Some people say that we like old songs because of nostalgia and that makes us biased to new ones.
It happens that my parents didn’t listen to popular Soviet/Russian music when I was growing up. Because to my dad that was the music of the Soviet System and he preferred (still does) music of a free and progressive world like Beatles, Queen, Pink Floyd – it was even cooler back that because it was ideologically forbidden and not distributed legally. So I had to discover a lot of popular Soviet music by myself when I was older and when I started to play the piano in a pub I played these popular songs, which were rather new to me but old to the audience.
Today I’m 33 years old and I find myself thinking like “all contemporary music is uneatable”. Scientists say that at this age people start to feel this way – become less open minded. But I still discover some songs from the past which are new to me today and I listen and learn them with an interest, so this theory about old habits doesn’t really work.
Recently I heard this song on the radio and this one was new to me as well, although it is practically the same age as I am. Jury Antonov is one of the most successful Soviet artists, he wrote music for his songs himself working with various Soviet poets.

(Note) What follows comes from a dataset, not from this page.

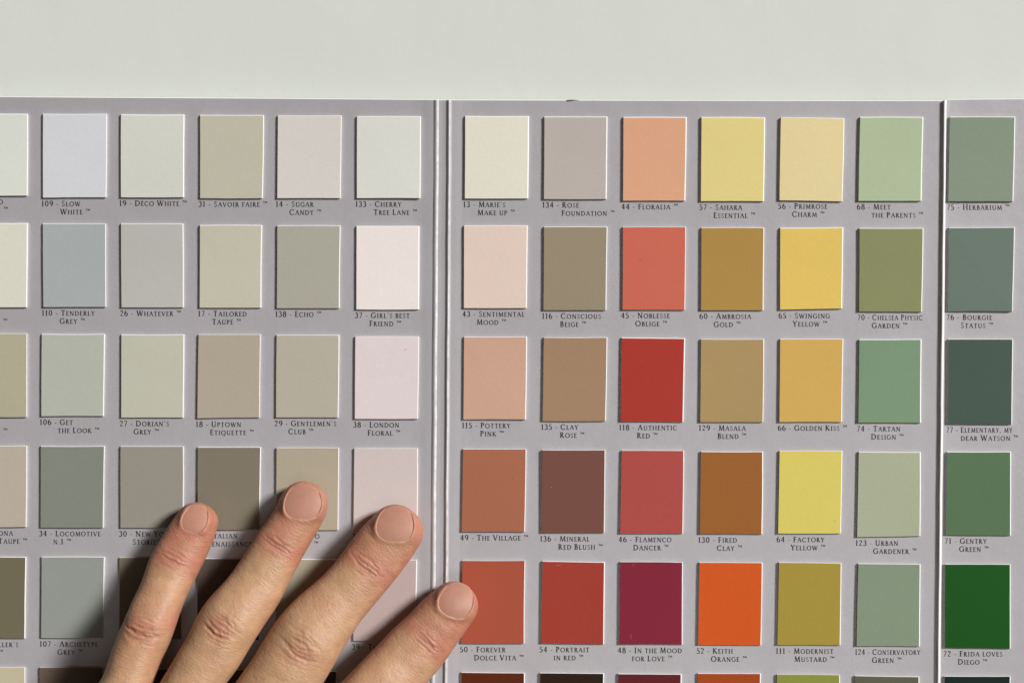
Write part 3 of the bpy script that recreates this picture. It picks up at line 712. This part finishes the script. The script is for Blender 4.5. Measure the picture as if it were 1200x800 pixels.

By listening to his music you can see, that it is in fact deeply affected by music of USA/UK. I find it also interesting how the overall sound has changed over the years, becoming from what now seems like “retro” to what we can call “conservative”, and “conservative” happens to sound much more contemporary:
1985:
2013:
The song is called the "Long-awaited aircraft"
This song is about parting before boarding a plane. The point is that, like an airplane, which life makes sense only in flight, so a person grows only in the pursuit of something.
I understood CAMA/\ËT („samaljot“) when he sang - a word I remember from 3 years of Russian I took in high school (even if it was in West Germany in the late 1980s, our school was one of a few which offered it). The old version is something like a latin style mambo or rhumba, actually quite like „A night like this“ by Caro Emerald, but with typical 1980s sounds, also reminding me a little of „New German wave“ songs of the early 1980s, but softened by obviously real background strings
The new version is more a straightforward rock style, which makes it sound much more contemporary, but the guitarist also inserts strong country-style elements.